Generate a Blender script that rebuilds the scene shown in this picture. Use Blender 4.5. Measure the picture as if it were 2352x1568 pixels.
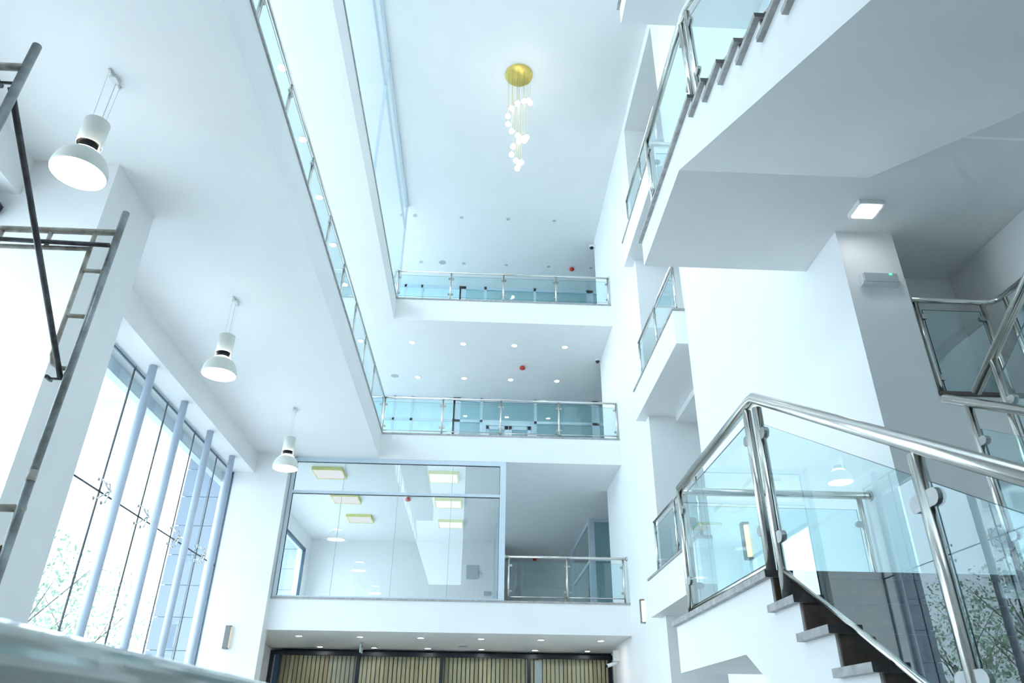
import bpy, math, random
from mathutils import Vector, Matrix

for _o in list(bpy.data.objects):
    bpy.data.objects.remove(_o, do_unlink=True)
scene = bpy.context.scene
COL = scene.collection
random.seed(7)

# ------------------------------------------------------------------ camera
PITCH, YAW, ROLL, FPX = 0.498184466, 0.04104661, 0.0122677239, 1652.61589
CAMZ = 1.35
_cy, _sy, _cp, _sp = math.cos(YAW), math.sin(YAW), math.cos(PITCH), math.sin(PITCH)
_F = Vector((_sy * _cp, _cy * _cp, _sp))
_R = Vector((_cy, -_sy, 0))
_U = _R.cross(_F)
_c, _s = math.cos(ROLL), math.sin(ROLL)
_R2 = _c * _R + _s * _U
_U2 = -_s * _R + _c * _U
cam_data = bpy.data.cameras.new('camera')
cam_data.sensor_width = 36.0
cam_data.lens = FPX / 2352 * 36.0
cam_data.clip_start = 0.05
cam_data.clip_end = 400
cam_data.dof.use_dof = True
cam_data.dof.focus_distance = 7.0
cam_data.dof.aperture_fstop = 4.0
cam = bpy.data.objects.new('camera', cam_data)
COL.objects.link(cam)
cam.matrix_world = Matrix(((_R2.x, _U2.x, -_F.x, 0), (_R2.y, _U2.y, -_F.y, 0),
                           (_R2.z, _U2.z, -_F.z, CAMZ), (0, 0, 0, 1)))
scene.camera = cam

# ------------------------------------------------------------------ world (bright overcast sky) and exposure
world = bpy.data.worlds.new('overcast_sky')
scene.world = world
world.use_nodes = True
_bg = world.node_tree.nodes['Background']
_bg.inputs['Color'].default_value = (0.75, 0.90, 1.0, 1)
_bg.inputs['Strength'].default_value = 1.0
scene.view_settings.view_transform = 'Standard'
scene.view_settings.look = 'None'
scene.view_settings.exposure = 2.88
scene.view_settings.gamma = 1.0
scene.view_settings.use_curve_mapping = False
scene.cycles.max_bounces = 10
scene.cycles.diffuse_bounces = 5
scene.cycles.use_adaptive_sampling = True
scene.cycles.adaptive_threshold = 0.05
scene.cycles.glossy_bounces = 4
scene.cycles.transparent_max_bounces = 32
scene.cycles.caustics_reflective = False
scene.cycles.caustics_refractive = False
scene.cycles.sample_clamp_indirect = 6.0

# ------------------------------------------------------------------ materials
MATS = {}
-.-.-
■ WHAT NEEDS TO BE DONE
Reproduce the material above from its first line through the line containing "random.seed(7)", both ends included, and skip every picture.

■ RESPONSE TO THE EXERCISE
Generate a Blender script that rebuilds the scene shown in this picture. Use Blender 4.5. Measure the picture as if it were 2352x1568 pixels.
import bpy, math, random
from mathutils import Vector, Matrix

for _o in list(bpy.data.objects):
    bpy.data.objects.remove(_o, do_unlink=True)
scene = bpy.context.scene
COL = scene.collection
random.seed(7)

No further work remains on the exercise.